Go through the entries one line at a time, and gather every line that has the word "root".

*Available data:*
-- Start --

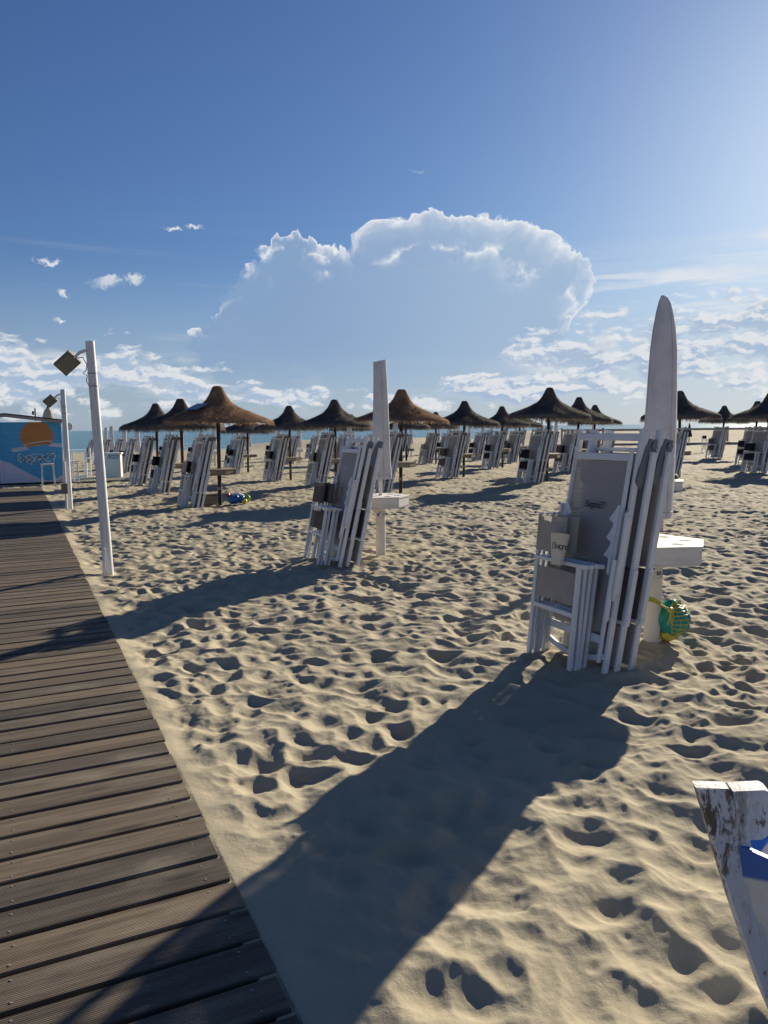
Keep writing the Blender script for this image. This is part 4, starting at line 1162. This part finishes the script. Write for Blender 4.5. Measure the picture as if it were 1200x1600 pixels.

-- End --
-- Start --

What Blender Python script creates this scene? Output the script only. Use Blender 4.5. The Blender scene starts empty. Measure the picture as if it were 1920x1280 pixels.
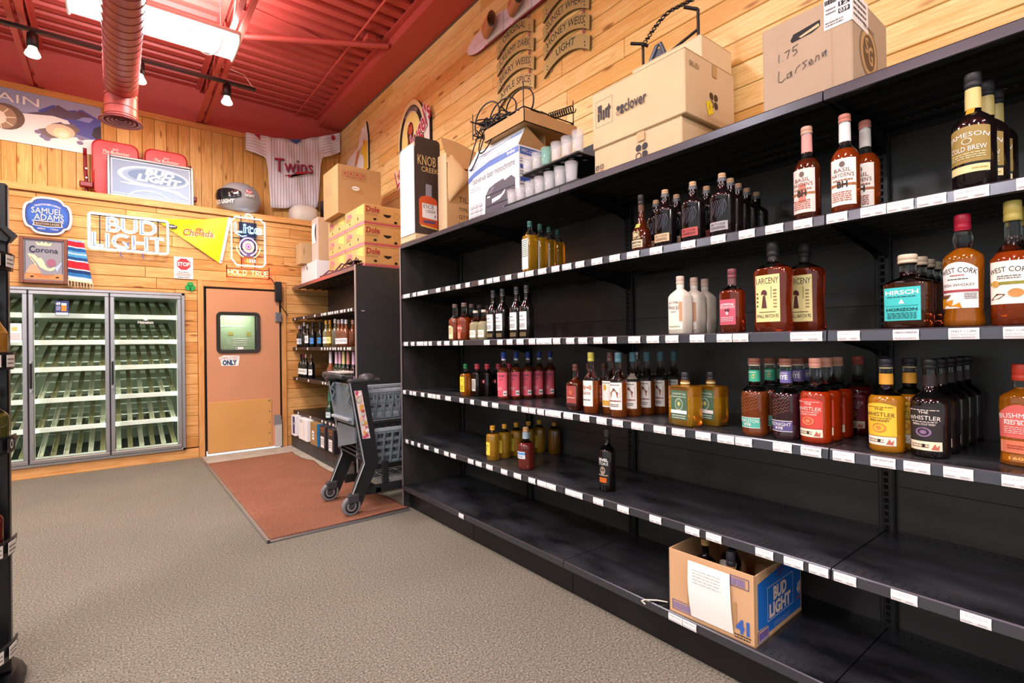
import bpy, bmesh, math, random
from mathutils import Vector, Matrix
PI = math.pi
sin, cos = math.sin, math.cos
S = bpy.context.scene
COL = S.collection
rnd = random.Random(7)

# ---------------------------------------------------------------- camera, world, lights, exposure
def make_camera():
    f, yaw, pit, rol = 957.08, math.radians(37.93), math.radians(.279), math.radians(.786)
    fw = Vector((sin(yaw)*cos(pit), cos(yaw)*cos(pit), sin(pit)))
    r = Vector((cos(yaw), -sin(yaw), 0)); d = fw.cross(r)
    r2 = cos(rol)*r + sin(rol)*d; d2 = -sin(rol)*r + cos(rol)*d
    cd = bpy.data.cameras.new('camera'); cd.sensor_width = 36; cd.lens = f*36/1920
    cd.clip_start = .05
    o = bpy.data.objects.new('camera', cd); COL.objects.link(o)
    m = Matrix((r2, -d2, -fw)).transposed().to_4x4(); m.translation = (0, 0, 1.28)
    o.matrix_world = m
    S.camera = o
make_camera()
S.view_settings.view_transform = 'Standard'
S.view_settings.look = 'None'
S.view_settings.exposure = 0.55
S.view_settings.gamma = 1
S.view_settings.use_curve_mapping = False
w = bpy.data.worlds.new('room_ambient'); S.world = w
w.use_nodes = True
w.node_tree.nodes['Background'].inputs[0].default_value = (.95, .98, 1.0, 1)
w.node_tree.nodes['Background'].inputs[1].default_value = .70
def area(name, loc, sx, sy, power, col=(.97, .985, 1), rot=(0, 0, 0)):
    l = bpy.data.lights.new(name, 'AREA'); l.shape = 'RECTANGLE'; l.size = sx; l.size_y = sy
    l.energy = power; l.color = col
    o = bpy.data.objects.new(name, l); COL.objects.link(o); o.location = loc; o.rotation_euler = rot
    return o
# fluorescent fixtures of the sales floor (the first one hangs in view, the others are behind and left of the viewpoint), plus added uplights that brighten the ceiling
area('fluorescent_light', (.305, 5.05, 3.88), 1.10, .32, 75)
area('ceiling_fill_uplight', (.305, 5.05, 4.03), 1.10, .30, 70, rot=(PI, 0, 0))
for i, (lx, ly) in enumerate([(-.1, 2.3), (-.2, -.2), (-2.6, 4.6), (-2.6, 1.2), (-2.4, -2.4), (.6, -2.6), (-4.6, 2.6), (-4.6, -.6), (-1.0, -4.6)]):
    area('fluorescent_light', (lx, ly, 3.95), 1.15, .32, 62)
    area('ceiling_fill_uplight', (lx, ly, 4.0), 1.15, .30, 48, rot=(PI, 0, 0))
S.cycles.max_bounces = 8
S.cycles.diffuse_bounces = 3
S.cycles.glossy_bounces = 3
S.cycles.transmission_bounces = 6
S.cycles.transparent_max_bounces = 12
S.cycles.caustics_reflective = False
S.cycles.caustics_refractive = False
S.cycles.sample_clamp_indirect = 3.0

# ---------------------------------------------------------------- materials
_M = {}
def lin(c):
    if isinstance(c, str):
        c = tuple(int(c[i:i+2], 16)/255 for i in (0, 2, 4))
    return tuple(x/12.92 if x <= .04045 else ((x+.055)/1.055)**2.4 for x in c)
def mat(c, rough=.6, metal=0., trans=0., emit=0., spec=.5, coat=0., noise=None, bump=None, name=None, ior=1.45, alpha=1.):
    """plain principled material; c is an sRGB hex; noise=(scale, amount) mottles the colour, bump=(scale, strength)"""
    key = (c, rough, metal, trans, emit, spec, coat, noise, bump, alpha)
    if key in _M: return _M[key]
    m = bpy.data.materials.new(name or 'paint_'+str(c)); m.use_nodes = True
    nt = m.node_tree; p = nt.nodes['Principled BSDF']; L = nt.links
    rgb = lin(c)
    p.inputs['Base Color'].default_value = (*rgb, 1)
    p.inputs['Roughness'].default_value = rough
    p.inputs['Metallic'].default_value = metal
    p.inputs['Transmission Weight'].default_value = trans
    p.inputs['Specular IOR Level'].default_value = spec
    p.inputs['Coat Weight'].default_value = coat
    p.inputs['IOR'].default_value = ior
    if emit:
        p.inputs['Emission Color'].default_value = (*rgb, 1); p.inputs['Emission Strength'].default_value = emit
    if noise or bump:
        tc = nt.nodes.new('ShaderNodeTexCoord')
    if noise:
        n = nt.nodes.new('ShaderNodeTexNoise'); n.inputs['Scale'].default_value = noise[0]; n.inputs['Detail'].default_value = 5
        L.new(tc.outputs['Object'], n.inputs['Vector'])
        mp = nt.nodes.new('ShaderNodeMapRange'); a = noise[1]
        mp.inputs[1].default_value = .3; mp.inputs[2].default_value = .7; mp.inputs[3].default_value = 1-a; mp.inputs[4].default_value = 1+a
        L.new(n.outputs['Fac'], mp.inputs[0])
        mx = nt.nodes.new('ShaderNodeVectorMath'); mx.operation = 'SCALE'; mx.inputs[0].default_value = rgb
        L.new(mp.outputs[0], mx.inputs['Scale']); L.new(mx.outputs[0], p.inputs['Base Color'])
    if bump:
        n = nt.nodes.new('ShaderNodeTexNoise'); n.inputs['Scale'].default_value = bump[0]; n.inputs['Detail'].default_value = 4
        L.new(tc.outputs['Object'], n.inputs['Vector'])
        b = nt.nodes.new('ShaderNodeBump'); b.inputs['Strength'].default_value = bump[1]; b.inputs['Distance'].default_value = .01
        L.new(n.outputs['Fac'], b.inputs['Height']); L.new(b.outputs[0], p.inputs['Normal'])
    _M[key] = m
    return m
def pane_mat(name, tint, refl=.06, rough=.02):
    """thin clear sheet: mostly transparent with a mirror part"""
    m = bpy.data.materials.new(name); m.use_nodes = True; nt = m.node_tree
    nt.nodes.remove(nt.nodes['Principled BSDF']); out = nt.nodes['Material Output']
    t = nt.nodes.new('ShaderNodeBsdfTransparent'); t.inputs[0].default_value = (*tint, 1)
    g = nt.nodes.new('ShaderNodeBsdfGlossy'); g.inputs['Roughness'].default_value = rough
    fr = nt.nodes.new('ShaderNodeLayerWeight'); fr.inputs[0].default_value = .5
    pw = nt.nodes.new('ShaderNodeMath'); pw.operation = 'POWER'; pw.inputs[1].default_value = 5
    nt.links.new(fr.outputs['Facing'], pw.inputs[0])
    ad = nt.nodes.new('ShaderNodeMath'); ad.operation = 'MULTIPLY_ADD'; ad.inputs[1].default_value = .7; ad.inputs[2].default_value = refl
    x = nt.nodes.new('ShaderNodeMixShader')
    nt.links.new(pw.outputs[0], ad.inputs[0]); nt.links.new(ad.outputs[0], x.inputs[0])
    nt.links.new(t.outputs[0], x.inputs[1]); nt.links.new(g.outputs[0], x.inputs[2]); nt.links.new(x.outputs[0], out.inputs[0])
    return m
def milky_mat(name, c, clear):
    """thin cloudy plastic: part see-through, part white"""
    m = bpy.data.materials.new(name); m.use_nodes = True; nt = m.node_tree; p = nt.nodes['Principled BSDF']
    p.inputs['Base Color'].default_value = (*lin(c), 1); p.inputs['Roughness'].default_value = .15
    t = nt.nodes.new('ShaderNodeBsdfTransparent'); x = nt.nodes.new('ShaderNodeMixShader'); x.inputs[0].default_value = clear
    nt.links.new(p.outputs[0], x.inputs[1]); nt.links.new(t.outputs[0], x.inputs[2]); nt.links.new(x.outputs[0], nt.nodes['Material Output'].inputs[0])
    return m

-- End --
-- Start --

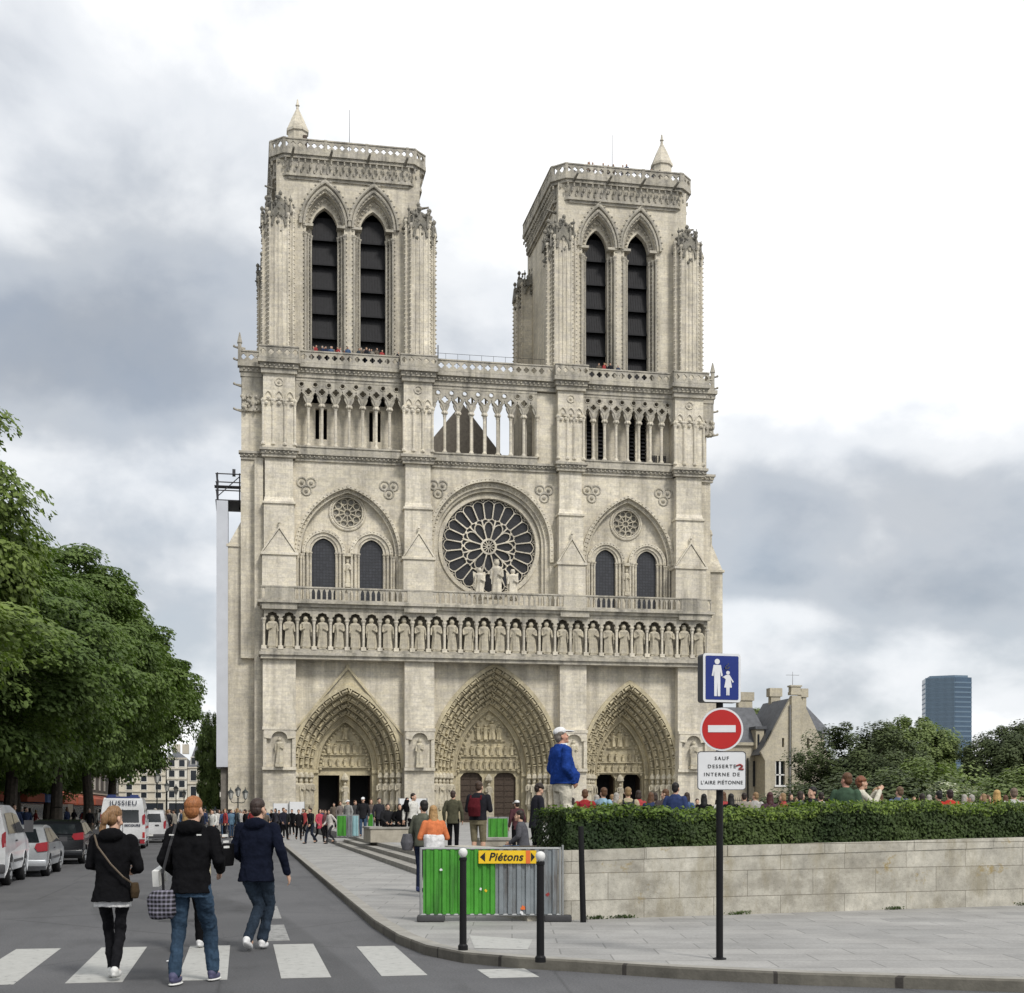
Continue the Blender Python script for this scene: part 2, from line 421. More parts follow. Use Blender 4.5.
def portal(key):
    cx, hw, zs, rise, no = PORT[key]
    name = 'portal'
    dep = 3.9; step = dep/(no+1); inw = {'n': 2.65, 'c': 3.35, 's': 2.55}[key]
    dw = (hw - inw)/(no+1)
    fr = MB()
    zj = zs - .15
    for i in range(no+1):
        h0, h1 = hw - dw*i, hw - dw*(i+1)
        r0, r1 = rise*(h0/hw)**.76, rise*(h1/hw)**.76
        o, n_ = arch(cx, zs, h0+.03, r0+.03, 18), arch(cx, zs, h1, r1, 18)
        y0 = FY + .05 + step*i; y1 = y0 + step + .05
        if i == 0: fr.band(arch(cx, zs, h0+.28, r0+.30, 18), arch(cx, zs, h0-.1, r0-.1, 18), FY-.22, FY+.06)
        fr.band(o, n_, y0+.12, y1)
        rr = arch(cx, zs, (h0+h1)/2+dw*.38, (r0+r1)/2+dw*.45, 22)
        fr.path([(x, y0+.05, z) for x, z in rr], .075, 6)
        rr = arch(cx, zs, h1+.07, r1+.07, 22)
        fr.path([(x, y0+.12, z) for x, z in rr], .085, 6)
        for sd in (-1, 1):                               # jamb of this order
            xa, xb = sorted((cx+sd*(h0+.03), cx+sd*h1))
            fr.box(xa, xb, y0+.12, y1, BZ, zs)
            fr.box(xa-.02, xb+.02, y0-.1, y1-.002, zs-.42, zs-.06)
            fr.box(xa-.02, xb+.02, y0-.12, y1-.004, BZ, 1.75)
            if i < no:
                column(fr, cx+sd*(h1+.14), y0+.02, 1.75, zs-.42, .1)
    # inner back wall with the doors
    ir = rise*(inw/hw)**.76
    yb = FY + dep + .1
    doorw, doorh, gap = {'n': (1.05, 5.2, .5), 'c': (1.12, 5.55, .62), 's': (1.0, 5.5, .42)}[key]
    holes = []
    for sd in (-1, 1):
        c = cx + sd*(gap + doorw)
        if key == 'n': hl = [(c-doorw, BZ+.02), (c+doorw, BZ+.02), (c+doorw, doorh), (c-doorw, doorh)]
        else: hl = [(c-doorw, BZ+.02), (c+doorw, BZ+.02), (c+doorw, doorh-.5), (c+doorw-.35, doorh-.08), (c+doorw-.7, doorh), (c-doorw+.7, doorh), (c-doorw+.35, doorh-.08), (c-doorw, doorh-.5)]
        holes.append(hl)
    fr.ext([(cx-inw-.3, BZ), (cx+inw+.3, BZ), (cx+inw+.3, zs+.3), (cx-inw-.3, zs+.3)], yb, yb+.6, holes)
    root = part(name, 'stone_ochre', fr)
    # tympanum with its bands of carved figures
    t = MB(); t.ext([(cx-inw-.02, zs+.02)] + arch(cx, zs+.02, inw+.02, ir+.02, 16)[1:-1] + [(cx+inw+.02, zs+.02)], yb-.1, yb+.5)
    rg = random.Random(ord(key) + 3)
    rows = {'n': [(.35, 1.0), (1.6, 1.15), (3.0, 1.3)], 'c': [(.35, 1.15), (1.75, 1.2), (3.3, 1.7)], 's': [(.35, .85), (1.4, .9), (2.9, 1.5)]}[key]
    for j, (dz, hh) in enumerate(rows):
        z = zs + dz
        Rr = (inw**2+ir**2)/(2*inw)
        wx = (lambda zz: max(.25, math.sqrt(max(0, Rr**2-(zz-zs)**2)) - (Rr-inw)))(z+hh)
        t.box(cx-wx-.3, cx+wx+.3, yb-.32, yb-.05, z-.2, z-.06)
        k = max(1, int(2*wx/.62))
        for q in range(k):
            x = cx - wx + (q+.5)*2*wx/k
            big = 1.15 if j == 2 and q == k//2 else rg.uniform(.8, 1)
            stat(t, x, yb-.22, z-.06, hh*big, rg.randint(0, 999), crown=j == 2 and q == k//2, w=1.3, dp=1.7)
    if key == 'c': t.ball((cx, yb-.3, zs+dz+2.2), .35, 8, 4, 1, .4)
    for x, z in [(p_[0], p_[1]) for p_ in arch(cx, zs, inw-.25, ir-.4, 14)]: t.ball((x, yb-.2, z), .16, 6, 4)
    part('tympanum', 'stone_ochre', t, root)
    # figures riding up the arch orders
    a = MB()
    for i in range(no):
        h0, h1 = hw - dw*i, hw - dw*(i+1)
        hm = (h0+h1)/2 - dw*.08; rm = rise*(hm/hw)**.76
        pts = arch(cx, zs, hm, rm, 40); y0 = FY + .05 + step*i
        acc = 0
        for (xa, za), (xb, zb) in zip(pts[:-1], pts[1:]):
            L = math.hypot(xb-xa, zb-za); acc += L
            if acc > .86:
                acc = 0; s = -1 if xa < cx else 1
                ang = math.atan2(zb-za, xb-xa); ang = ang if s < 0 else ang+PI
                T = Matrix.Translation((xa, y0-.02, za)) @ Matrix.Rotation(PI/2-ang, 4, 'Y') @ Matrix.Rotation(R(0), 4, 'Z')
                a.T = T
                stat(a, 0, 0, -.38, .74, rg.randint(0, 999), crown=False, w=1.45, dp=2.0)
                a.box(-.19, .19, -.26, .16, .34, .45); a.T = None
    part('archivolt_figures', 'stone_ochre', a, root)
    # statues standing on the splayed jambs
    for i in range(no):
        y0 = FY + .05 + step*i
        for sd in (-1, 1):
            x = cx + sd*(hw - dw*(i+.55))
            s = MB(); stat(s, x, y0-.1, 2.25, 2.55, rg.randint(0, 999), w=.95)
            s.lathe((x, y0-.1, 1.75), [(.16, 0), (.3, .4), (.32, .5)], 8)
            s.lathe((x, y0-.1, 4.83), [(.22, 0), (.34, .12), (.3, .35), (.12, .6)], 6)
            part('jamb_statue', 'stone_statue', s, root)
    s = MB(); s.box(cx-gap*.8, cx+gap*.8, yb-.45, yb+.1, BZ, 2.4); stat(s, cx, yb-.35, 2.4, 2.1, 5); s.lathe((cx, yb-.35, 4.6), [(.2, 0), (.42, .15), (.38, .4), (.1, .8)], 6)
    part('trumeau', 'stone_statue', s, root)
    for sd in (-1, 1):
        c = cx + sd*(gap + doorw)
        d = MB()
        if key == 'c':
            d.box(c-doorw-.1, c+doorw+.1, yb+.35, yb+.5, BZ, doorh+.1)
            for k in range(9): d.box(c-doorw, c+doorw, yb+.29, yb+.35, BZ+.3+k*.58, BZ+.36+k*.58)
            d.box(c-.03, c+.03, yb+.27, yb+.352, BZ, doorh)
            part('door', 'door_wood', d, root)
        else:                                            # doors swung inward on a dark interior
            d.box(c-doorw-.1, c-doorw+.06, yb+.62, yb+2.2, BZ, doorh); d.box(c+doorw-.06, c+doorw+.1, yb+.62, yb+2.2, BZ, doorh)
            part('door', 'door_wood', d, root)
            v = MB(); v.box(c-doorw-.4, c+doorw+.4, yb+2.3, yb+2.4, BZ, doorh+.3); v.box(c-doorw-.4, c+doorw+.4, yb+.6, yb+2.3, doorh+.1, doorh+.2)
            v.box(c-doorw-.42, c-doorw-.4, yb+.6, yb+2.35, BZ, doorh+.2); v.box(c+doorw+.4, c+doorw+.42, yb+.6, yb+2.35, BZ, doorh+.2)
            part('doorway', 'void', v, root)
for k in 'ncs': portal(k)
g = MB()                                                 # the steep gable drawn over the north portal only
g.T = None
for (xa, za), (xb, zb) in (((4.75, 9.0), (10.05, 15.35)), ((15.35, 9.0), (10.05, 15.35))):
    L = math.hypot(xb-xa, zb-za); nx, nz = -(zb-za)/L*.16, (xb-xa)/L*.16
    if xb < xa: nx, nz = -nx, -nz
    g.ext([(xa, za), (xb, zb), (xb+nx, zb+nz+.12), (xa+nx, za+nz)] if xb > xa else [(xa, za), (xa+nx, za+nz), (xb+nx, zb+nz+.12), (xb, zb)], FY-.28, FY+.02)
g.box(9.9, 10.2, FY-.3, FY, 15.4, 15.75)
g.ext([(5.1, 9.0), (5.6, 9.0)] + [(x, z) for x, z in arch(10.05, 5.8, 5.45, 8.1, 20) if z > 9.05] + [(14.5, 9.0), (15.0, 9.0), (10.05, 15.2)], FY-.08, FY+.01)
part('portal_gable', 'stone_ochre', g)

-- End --

*The output:*
    root = part(name, 'stone_ochre', fr)
    part('tympanum', 'stone_ochre', t, root)
    part('archivolt_figures', 'stone_ochre', a, root)
            part('jamb_statue', 'stone_statue', s, root)
    part('trumeau', 'stone_statue', s, root)
            part('door', 'door_wood', d, root)
            part('door', 'door_wood', d, root)
            part('doorway', 'void', v, root)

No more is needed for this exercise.